For other actions, he signed presidential memoranda that covered withdrawing the U.S. from a multinational, Pacific-Rim trade agreement; giving his defense secretary a month to deliver a plan to defeat the Islamic State group; and advancing a pair of stalled but controversial oil pipeline projects.

A look at an “executive order,” a “presidential memorandum” and an “executive action.”

EXECUTIVE ORDER

Executive orders are one of the ways a president has to exercise his authority. Presidents use the orders to establish policies and manage federal government operations, and they are binding only on the executive branch.

Executive orders are numbered and published in the Federal Register, the government’s daily publication of proposed and final regulations, meaning anyone can look them up.

Most executive orders last for years or decades without being rescinded.
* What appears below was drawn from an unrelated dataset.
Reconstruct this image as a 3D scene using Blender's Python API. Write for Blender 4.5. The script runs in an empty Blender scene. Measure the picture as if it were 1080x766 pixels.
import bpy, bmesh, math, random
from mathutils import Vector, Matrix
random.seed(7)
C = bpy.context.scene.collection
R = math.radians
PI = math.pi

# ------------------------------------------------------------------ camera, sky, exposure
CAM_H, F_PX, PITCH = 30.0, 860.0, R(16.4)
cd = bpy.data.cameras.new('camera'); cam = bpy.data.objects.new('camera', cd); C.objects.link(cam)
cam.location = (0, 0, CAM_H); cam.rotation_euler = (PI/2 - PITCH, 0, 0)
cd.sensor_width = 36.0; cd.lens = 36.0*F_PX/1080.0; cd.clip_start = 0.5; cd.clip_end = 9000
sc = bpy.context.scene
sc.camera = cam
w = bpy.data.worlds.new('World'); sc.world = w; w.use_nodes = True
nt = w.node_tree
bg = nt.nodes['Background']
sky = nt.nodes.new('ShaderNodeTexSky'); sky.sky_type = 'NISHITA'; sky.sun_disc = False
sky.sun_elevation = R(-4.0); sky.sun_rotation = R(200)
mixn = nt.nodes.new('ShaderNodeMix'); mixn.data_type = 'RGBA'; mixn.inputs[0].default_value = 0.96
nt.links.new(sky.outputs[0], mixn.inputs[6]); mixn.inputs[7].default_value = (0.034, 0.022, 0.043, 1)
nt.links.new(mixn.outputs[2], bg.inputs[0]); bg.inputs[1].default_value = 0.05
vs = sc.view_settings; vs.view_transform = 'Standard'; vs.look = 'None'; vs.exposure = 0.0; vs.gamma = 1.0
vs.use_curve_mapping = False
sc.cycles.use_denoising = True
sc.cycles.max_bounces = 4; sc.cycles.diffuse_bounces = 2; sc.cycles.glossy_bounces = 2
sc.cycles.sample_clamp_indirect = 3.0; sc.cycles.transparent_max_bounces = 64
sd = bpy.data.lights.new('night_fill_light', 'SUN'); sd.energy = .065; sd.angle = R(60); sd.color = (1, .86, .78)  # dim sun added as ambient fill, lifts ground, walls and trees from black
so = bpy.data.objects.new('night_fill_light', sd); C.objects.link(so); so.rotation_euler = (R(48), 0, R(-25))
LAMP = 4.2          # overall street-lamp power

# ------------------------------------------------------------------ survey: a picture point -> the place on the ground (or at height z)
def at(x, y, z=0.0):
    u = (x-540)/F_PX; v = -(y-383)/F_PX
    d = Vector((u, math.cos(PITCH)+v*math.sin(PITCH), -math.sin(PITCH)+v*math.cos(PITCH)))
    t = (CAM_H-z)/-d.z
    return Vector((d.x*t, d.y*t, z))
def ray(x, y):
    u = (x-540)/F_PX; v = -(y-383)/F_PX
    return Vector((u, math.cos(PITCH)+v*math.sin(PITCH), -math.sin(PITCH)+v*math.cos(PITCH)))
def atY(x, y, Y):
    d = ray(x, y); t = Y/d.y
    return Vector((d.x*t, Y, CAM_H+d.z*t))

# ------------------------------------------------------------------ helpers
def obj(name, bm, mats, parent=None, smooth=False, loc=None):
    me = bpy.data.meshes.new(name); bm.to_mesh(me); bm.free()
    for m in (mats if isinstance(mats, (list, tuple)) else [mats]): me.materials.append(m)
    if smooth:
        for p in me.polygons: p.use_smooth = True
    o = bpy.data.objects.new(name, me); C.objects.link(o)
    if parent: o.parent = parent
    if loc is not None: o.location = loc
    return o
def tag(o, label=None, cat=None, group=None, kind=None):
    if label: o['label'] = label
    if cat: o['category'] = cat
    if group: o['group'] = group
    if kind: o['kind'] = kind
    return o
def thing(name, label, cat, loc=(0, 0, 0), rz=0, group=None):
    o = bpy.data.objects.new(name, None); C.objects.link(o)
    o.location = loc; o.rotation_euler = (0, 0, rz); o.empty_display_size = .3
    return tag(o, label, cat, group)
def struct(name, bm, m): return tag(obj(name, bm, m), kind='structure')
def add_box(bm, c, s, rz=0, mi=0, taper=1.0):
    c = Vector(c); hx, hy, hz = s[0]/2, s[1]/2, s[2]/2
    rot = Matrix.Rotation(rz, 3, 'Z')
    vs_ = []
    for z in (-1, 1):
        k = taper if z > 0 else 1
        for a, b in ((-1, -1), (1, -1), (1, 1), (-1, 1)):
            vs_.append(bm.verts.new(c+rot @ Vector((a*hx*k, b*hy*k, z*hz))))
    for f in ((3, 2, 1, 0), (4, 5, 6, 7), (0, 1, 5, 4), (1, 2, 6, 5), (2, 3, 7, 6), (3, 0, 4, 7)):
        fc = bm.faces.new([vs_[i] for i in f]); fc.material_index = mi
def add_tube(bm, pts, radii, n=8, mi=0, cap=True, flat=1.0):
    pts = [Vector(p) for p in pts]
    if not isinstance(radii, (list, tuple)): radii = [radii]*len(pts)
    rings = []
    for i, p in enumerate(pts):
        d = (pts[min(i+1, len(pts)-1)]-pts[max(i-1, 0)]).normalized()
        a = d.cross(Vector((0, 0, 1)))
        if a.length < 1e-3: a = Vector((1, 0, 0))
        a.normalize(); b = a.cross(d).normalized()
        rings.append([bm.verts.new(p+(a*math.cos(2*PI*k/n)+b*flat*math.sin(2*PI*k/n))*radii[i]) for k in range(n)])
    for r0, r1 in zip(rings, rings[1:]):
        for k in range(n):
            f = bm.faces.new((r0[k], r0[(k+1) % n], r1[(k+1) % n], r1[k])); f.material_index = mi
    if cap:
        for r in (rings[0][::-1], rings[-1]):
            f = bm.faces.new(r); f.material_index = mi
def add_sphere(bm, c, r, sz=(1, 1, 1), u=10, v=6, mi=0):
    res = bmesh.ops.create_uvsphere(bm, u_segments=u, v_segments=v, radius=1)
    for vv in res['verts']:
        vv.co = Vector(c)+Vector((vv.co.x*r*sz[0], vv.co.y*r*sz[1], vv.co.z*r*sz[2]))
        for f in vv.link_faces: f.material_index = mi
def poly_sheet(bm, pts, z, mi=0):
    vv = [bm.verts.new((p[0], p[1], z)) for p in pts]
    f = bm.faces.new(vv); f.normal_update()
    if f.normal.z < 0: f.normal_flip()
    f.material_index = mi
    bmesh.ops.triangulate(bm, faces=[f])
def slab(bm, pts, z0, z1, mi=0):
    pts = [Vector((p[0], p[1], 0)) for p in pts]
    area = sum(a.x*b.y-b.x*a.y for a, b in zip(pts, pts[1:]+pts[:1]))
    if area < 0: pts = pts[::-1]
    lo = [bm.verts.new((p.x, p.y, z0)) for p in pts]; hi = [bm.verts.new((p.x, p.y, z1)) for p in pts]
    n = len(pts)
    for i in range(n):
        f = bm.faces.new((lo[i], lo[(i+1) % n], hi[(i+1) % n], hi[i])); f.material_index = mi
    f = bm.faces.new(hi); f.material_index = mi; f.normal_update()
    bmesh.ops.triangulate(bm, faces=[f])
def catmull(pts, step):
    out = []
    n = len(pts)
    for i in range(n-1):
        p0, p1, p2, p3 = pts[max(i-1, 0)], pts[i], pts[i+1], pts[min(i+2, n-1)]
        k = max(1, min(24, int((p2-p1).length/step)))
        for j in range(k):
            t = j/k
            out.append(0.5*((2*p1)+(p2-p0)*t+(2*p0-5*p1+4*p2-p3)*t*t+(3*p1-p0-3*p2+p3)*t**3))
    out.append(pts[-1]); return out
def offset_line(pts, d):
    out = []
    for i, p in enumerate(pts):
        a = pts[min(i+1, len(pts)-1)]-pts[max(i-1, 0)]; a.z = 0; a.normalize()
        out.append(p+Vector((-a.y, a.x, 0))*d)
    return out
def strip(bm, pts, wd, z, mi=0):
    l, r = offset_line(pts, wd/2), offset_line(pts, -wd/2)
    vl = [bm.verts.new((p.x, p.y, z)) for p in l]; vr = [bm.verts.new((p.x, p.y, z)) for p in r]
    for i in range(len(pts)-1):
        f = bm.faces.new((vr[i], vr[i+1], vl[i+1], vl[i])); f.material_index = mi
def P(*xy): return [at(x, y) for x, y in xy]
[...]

Some orders that are more ideological in nature sometimes are put in place by presidents of one party and rescinded by presidents from the opposing policy.

Some of the orders Trump signed are intended to undo actions taken by his predecessor, Barack Obama, such as on health care. On the Affordable Care act, an executive order Trump signed shortly after being sworn in to office gives executive branch agencies broad leeway to chip away at parts of the health care law that they oversee.

PRESIDENTIAL MEMORANDUM

Not all of a president’s executive authority comes by way of an executive order. They sometimes issue presidential memoranda, which still amount to orders from the president.

Presidential memoranda carry the same weight as an executive order, but tend to be more regulatory in nature.

They are not numbered, but are sometimes published in the Federal Register, which gives the paperwork a little bit more status.

PROCLAMATION

Proclamations are mostly ceremonial in nature. For example, upon the death of a public figure, presidents may issue a proclamation to order that U.S. flags on federal property be flown at half-staff. Presidents also issue proclamations to declare special days, weeks or months, such as National Public Lands Day, Save Your Vision Week and National Family Caregivers Month.

EXECUTIVE ACTION
Executive action is an umbrella term used to include executive orders, presidential memoranda and proclamations.